When life isn’t going the way I think it should, I fall into judgment and victimhood. Stuck, stuck, stuck. I’m saying a big fat NO to life.
And fantasy becomes my only way out.
When I stop negotiating with reality—when I give up the fight, which, in my case, is mostly because I have no fight left—something shifts.
I might not feel better. Trying to feel better is its own tyranny.
I might still be heartbroken, disappointed, uncertain, scared.
But I do stop lying to myself.
In my experience, that’s where most of my suffering lies—not in the pain itself, but in the fight inside.
Lying to myself about the way life is showing up.
In the endless expecting and demanding that things be different than they are.
Wasting life force chasing fantasies.
When I tell myself the truth—however brutal that truth might be—when I say yes to life, exactly as it is, I can finally engage in an I-Thou relationship with reality.

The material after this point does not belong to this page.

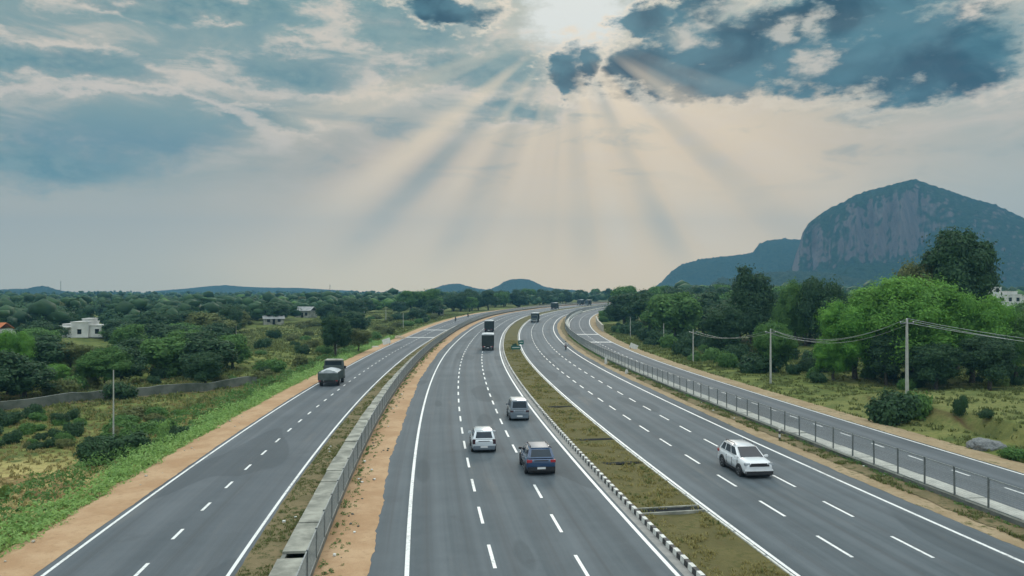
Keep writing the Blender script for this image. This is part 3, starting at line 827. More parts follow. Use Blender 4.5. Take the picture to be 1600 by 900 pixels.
    for s in (-1, 1):
        lens = M['red_lens'] if tail == 'red' else M['dark_lens']
        if tail == 'tall':
            MB().box(min(s * hw * .70, s * hw * .965), max(s * hw * .70, s * hw * .965), yr - .012, yr + .2, zb - .30, zb + .03).build('tail_lamp', lens, root, bevel=.025)
        else:
            MB().box(min(s * hw * .6, s * hw * .97), max(s * hw * .6, s * hw * .97), yr - .012, yr + .22, zb - .22, zb - .04).build('tail_lamp', lens, root, bevel=.025)
        MB().box(min(s * hw * .56, s * hw * .94), max(s * hw * .56, s * hw * .94), yf - .26, yf - .02, bonnet - .21, bonnet - .05).build('headlight', M['clear_lens'], root, bevel=.03)
        MB().box(min(s * (wb - .02), s * (wb + .2)), max(s * (wb - .02), s * (wb + .2)), yfb - .38, yfb - .24, zb + .03, zb + .17).build('mirror', paint if not clad else M['black_trim'], root, bevel=.03)
    MB().box(-hw * .55, hw * .55, yf - .15, yf - .006, bonnet - .24, bonnet - .07).build('grille', M['black_trim'], root, bevel=.015)
    m = MB(); m.box(-wb * .5, wb * .5, yr - .02, yr + .05, zb - .10, zb - .06); m.build('tailgate_strip', M['black_trim'], root, sm=0)
    if rails:
        for s in (-1, 1):
            x = s * (wt_ - .08)
            MB().tube([(x, yrt + .15, z1 - .01), (x, yrt + .24, z1 + .085), (x, yft - .35, z1 + .085), (x, yft - .25, z1 - .01)], .025, 6).build('roof_rail', M['black_trim'], root)
    return root
# pale hatchback
c = make_car('hatchback', 'pale silver white hatchback with dark rear lamps driving in the middle lane', 'car', 3.8, 1.68, .93, 1.52,
    [(-1.9, .74, .42, .80, .0), (-1.87, .79, .28, .92, .0), (-1.5, .835, .22, .95, .01), (-.4, .84, .2, .94, .01), (.75, .83, .2, .93, .02), (1.1, .82, .2, .90, .04), (1.65, .78, .22, .76, .03), (1.85, .70, .27, .66, .02), (1.9, .62, .32, .60, 0)],
    (-1.86, 1.02, -1.52, .22, .79, .60), .76, M['pale_car'], tail='tall', bump_mat=M['silver_car'])
s, o = on_road(756.5, 708); place(c, s, o, 3.8)
# dark blue compact SUV
c = make_car('compact_suv', 'dark blue SUV with roof rails and red rear lamps nearest the median', 'car', 4.2, 1.82, 1.03, 1.62,
    [(-2.1, .80, .46, .86, .0), (-2.06, .86, .32, 1.0, .0), (-1.6, .90, .27, 1.05, .01), (-.4, .905, .25, 1.04, .01), (.8, .90, .25, 1.03, .02), (1.15, .89, .25, 1.02, .04), (1.8, .85, .27, .93, .04), (2.04, .78, .32, .84, .02), (2.1, .70, .38, .74, 0)],
    (-2.04, 1.15, -1.62, .28, .86, .66), .95, M['blue_car'], M['roof_reflection'], rails=True, tail='red', wr=.345, clad=True)
s, o = on_road(846, 743.5); place(c, s, o, 4.2)
# grey people carrier
c = make_car('people_carrier', 'boxy grey people carrier with white roof ahead of the other cars', 'car', 3.9, 1.70, 1.0, 1.80,
    [(-1.95, .78, .40, .90, .0), (-1.92, .82, .28, .98, .0), (-1.4, .845, .24, 1.01, .01), (0, .85, .22, 1.0, .01), (1.0, .84, .22, .99, .02), (1.3, .82, .22, .96, .04), (1.75, .78, .25, .84, .03), (1.95, .68, .32, .70, 0)],
    (-1.92, 1.28, -1.72, .62, .81, .68), .86, M['silver_car'], M['white_car'], tail='dark')
s, o = on_road(812, 658); place(c, s, o, 3.9)
# white SUV coming towards the camera
c = make_car('white_suv', 'white SUV with black lower bumper and roof rails coming towards the camera', 'car', 4.35, 1.86, 1.03, 1.61,
    [(-2.17, .80, .46, .90, .0), (-2.13, .87, .34, 1.02, .0), (-1.6, .91, .28, 1.07, .01), (-.3, .915, .26, 1.06, .01), (.8, .91, .26, 1.05, .02), (1.15, .90, .26, 1.05, .05), (1.85, .87, .28, .99, .05), (2.12, .81, .36, .92, .02), (2.17, .76, .42, .84, 0)],
    (-2.12, 1.30, -1.66, .22, .87, .66), 1.0, M['white_car'], rails=True, tail='red', wr=.35, clad=False)
MB().box(-.86, .86, 1.95, 2.225, .24, .53).build('lower_bumper', M['black_trim'], c, bevel=.05)
MB().box(-.64, .64, 2.05, 2.19, .72, .88).build('radiator_grille', M['black_trim'], c, bevel=.03)
s, o = on_road(1186, 748); place(c, s, o, 4.35, away=False)

# lorries
def truck_wheels(root, hw, ys, r=.5):
    for y in ys:
        for s in (-1, 1): wheel(root, s * (hw - .18), y, r, .3, M['steel_dark'])
def box_lorry(label, L=8.0, W=2.4, H=3.3, group=None):
    root = empty('lorry', (0, 0, 0), 0, label, 'lorry', group)
    yr, yf = -L / 2, L / 2; hw = W / 2
    m = MB(); m.box(-hw, hw, yr, yf - 1.9, .95, H - .12)
    n = 9
    for i in range(n):                    # ribs of the high plank sides and tail
        y = yr + .15 + i * (L - 2.2) / (n - 1)
        for s in (-1, 1): m.box(min(s * hw, s * (hw + .05)), max(s * hw, s * (hw + .05)), y - .05, y + .05, .95, H - .2)
    for x in (-.9, -.3, .3, .9): m.box(x - .05, x + .05, yr - .05, yr + .002, .95, H - .2)
    for z in (1.35, 2.0, 2.65): m.box(-hw, hw, yr - .04, yr + .001, z - .04, z + .04)
    m.build('cargo_body', M['truck_dark'], root, bevel=.015)
    MB().loft([[(-hw - .03, y, H - .14), (hw + .03, y, H - .14), (hw + .02, y, H), (hw * .5, y, H + .08), (-hw * .5, y, H + .08), (-hw - .02, y, H)] for y in (yr - .03, yf - 1.95)]).build('tarpaulin', M['tarp'], root, sm=30)
    cab = MB().loft([[(-1.1, yf - 1.8, .6), (1.1, yf - 1.8, .6), (1.1, yf, .6), (-1.1, yf, .6)], [(-1.12, yf - 1.8, 1.5), (1.12, yf - 1.8, 1.5), (1.12, yf + .02, 1.5), (-1.12, yf + .02, 1.5)], [(-1.05, yf - 1.75, 2.65), (1.05, yf - 1.75, 2.65), (1.05, yf - .25, 2.65), (-1.05, yf - .25, 2.65)]]).build('cab', M['truck_green'], root, bevel=.05)
    q = ((1.1, yf + .02, 1.5), (-1.1, yf + .02, 1.5), (-1.05, yf - .25, 2.65), (1.05, yf - .25, 2.65))
    k = MB(); pane(k, q, .06, .94, .08, .85); k.build('windscreen', M['glass'], root, sm=0)
    MB().box(-1.12, 1.12, yf - .1, yf + .1, .5, .85).build('bumper', M['steel'], root, bevel=.04)
    MB().box(-.5, .5, yr + .1, yf - .3, .62, .9).build('chassis', M['black_trim'], root, sm=0)
    MB().box(-hw * .95, hw * .95, yr - .06, yr + .06, .52, .72).build('bumper', M['black_trim'], root, bevel=.02)
    for s in (-1, 1):
        MB().box(s * .85 - .12, s * .85 + .12, yr - .085, yr - .045, .76, .92).build('tail_lamp', M['red_lens'], root, sm=0)
        MB().box(s * .8 - .14, s * .8 + .14, yf + .03, yf + .09, .95, 1.15).build('headlight', M['clear_lens'], root, bevel=.02)
    MB().box(-.26, .26, yr - .08, yr - .058, .56, .68).build('number_plate', M['plate'], root, sm=0)
    truck_wheels(root, hw, (yr + 1.2, yr + 2.35, yf - 1.1))
    return root
lor = box_lorry('dark lorry with a pale top edge, rear one of the two in the left carriageway')
s, o = on_road(762.3, 548); place(lor, s, o, 8.0)
l2 = copy_tree(lor); l2['label'] = 'dark lorry seen over the top of the lorry following it'
s, o = on_road(763.5, 519.5); place(l2, s, o, 8.0)
l3 = copy_tree(lor); l3['label'] = 'dark lorry coming round the bend beside the median in the right carriageway'
s, o = on_road(833.5, 504); place(l3, s, o + .3, 8.0, away=False); l3.scale = (1.05, 1, .95)
for px, py, lab, aw in ((864.5, 483.4, 'tiny dark lorry beyond the end of the visible median grass', True), (904, 477, 'tiny dark lorry far away just left of the last fence bend', False), (916, 477.4, 'tiny dark lorry at the far bend, rightmost vehicle in the distance', False)):
    s, o = on_road(px, py); c = copy_tree(lor); c['label'] = lab; place(c, s, o, 8.0, aw)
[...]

Life on life’s terms, not mine.
And in that moment, something shifts.
It’s impossible to explain. It can only be experienced.
The best word I’d have for it is grace.
Playing the game of life—not as a victim, and not needing to win.
More like alchemy. A space where something new emerges—not through force, but through a dynamic dance of creation.
Fantasy is seeking a way out. And disconnects us from reality. Leads to impotence.
Truth telling and imagination is about discovering a way in. Collaborating with life instead of arguing with it.